--- Begin ---

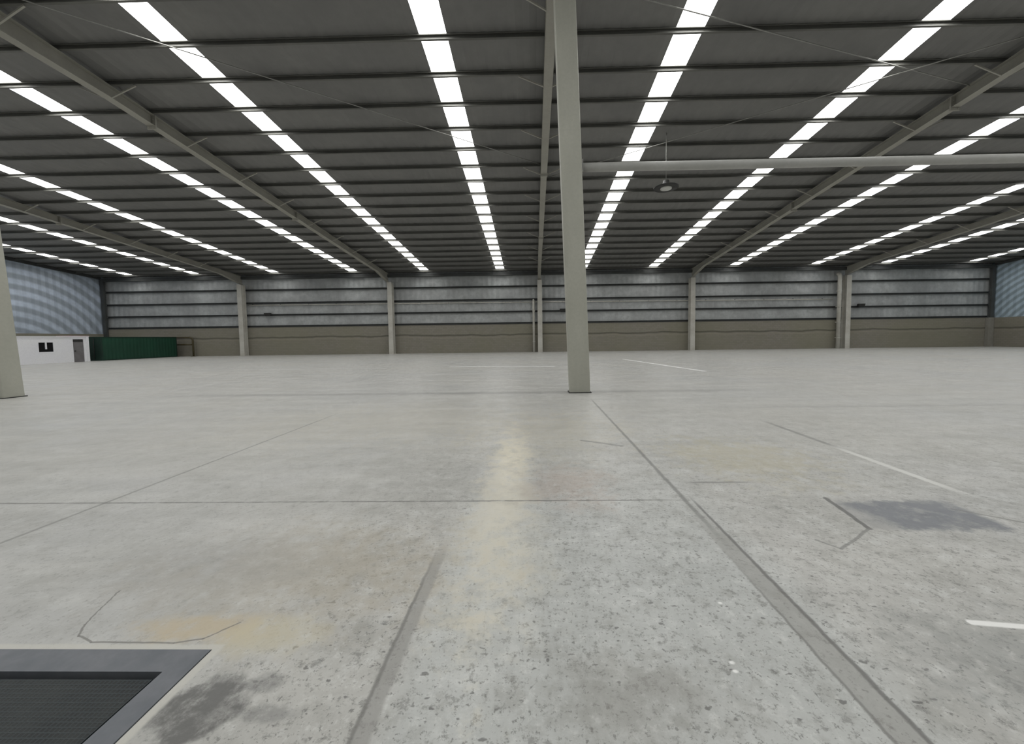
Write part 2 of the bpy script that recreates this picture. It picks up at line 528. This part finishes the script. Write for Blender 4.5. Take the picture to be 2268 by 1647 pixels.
def strip_x(k, y):
    a, b = STRIPS[k]                    # centre line at y = 14 and y = 42
    q = (max(y, 8.0) - 14) / 28.0
    return a + (b - a) * q


def ribbed(bm, left, right, y0, y1, dz=0.0, mi=0, ny=8):
    """Trapezoidal sheet between two edges x = left(y) .. right(y)."""
    n = max(2, round((right(y1) - left(y1)) / 0.25))
    rows = []
    for j in range(ny + 1):
        y = y0 + (y1 - y0) * j / ny
        row = []
        for i in range(n + 1):
            f = i / n
            row.append(bm.verts.new((left(y) + (right(y) - left(y)) * f, y, roof_z(y) + dz + (0.022 if i % 2 else 0.0))))
        rows.append(row)
    for j in range(ny):
        for i in range(n):
            bm.faces.new((rows[j][i], rows[j][i + 1], rows[j + 1][i + 1], rows[j + 1][i])).material_index = mi


bm = bmesh.new()
edges = [lambda y: LEFT - 0.3]
for k in range(12):
    edges.append(lambda y, k=k: strip_x(k, y) - SW / 2)
    edges.append(lambda y, k=k: strip_x(k, y) + SW / 2)
edges.append(lambda y: RIGHT + 0.3)
for k in range(0, 26, 2):
    ribbed(bm, edges[k], edges[k + 1], Y_NEAR - 0.3, Y_END)
ribbed(bm, edges[0], edges[-1], Y_END, BACK + 0.5, 0.0, 0, 1)
struct('ceiling', bm, M_ROOF)

ORD = ['first', 'second', 'third', 'fourth', 'fifth', 'sixth', 'seventh', 'eighth', 'ninth', 'tenth', 'eleventh', 'twelfth',
       'thirteenth', 'fourteenth', 'fifteenth', 'sixteenth', 'seventeenth', 'eighteenth', 'nineteenth', 'twentieth', 'twenty-first', 'twenty-second', 'twenty-third', 'twenty-fourth']
for k in range(12):
    bm = bmesh.new()
    ribbed(bm, lambda y: strip_x(k, y) - SW / 2 - 0.03, lambda y: strip_x(k, y) + SW / 2 + 0.03, Y_NEAR, Y_END + 0.05, 0.03, 0, 8)
    o = obj('skylight_strip', bm, M_SKY)
    if k < 6:
        lab = 'glowing white skylight strip, %s from the blue-grey left end wall' % ORD[k]
    else:
        lab = 'glowing white skylight strip, %s from the blue-grey right end wall' % ORD[11 - k]
    tag(o, lab, 'skylight', 'white skylight strips along the roof')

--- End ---

Your task is to return the lines above, from the first one up to and including the line containing "return a + (b - a) * q", minus any pictures.

(PROBLEM SOLUTION):
Write part 2 of the bpy script that recreates this picture. It picks up at line 528. This part finishes the script. Write for Blender 4.5. Take the picture to be 2268 by 1647 pixels.
def strip_x(k, y):
    a, b = STRIPS[k]                    # centre line at y = 14 and y = 42
    q = (max(y, 8.0) - 14) / 28.0
    return a + (b - a) * q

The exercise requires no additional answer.